Mit seiner Flexibilität, sowohl als überragender Konzertpartner und Wettstreiter mit großen Orchestern als auch in eigenen Solistenabenden, knüpfte Anda an eine Tradition an, die Instrumentalisten der frühen Nachkriegszeit in Salzburg neu begründet hatten. Einen vorderen Platz unter ihnen nimmt sicherlich Edwin Fischer ein, der in Klavierkonzerten mit den Wiener Philharmonikern (mit der Autorität des Gründervaters solcher Personalunion als musikalischer Leiter und Solist), im Trio mit Wolfgang Schneiderhan und Enrico Mainardi und in Solistenkonzerten durch seine unfehlbare Musikalität glänzte. All das belegt die neue Zusammenstellung zu Fischers Gedenken aus den Jahren 1946-54, mit Klavierkonzerten von Mozart, Klaviertrios vom selben Komponisten, Beethoven, Schumann und Brahms sowie dem letzten Konzert, in welchem Edwin Fischer das Salzburger Publikum mit den Beethoven Sonaten op. 28, 53 und 111 fesselte.
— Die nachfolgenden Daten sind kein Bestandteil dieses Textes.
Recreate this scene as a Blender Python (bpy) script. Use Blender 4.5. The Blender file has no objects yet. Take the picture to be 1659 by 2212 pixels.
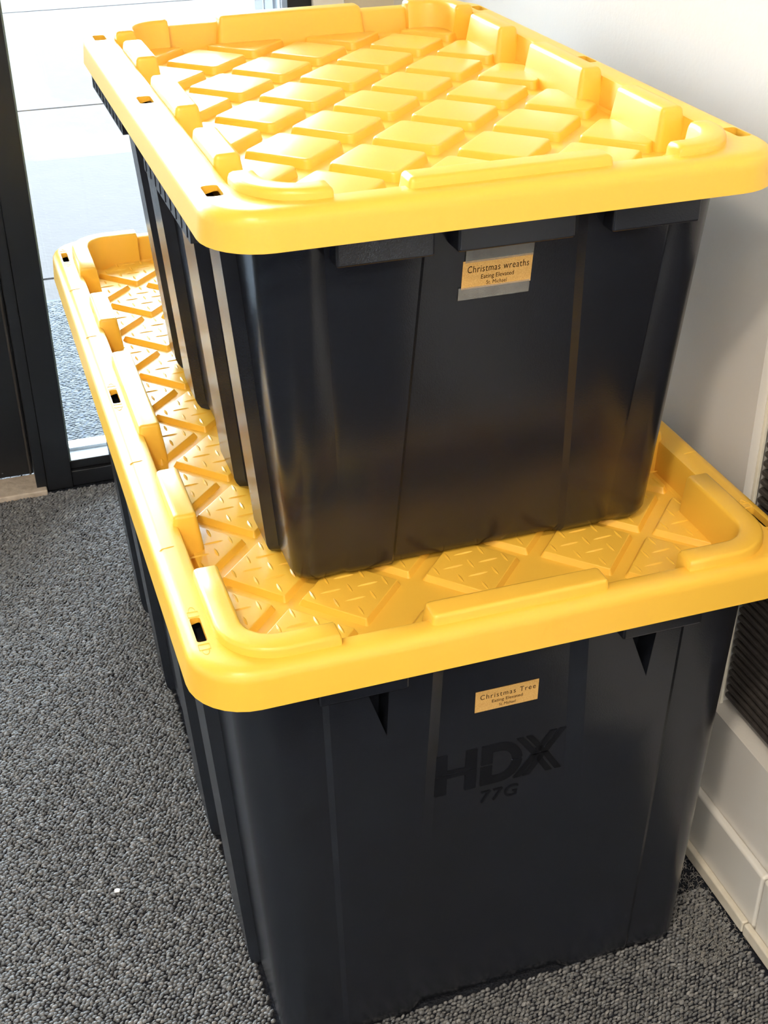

Auch Fischers langjähriger Partner am Cello, Enrico Mainardi, war als Meister und Mentor quasi eine Institution in Salzburg. Im Duo mit Carlo Zecchi am Konzertflügel spannte er mit Beethovens Opus 102/1 über Schuberts Arpeggione-Sonate D 821 bis hin zu Brahms’ Opus 38 einen filigranen Bogen meisterlicher Beherrschung und überlegener Realisierung kontrapunktischen Zusammenspiels und Wetteiferns.
Gleiches in der Kunst des Liedes, ja sogar in gleich vier Sprachen und unterschiedlichsten Epochen leistete Nicolai Gedda mit Erik Werba als Begleiter. Mit luzide einschmeichelnden Gesangslinien und Register-mischungen begeisterte der Schwede in seinem Liederabend 1959 in Kompositionen von Falconieri bis Respighi und von Glinka bis Schostakowitsch. „Wählerischer“ ausgefallen ist die hier als krönender Abschluss zu nennende Edition jener Liedgruppen, die Elisabeth Schwarzkopf zwischen 1953 und 1963 von Franz Schubert und Hugo Wolf zusammengestellt hat, mit keinen Geringeren als Wilhelm Furtwängler und Gerald Moore als Klavierpartnern. Bis heute exemplarisch ist Schwarzkopfs Diktion und Textgestaltung, mit der sie Hugo Wolfs Spanisches und Italienisches Liederbuch erst richtig bekannt gemacht hat und Schubert-Lieder wie Gretchen am Spinnrade oder Die Liebe hat gelogen zu in sich geschlossenen Miniatur-Dramen formen konnte.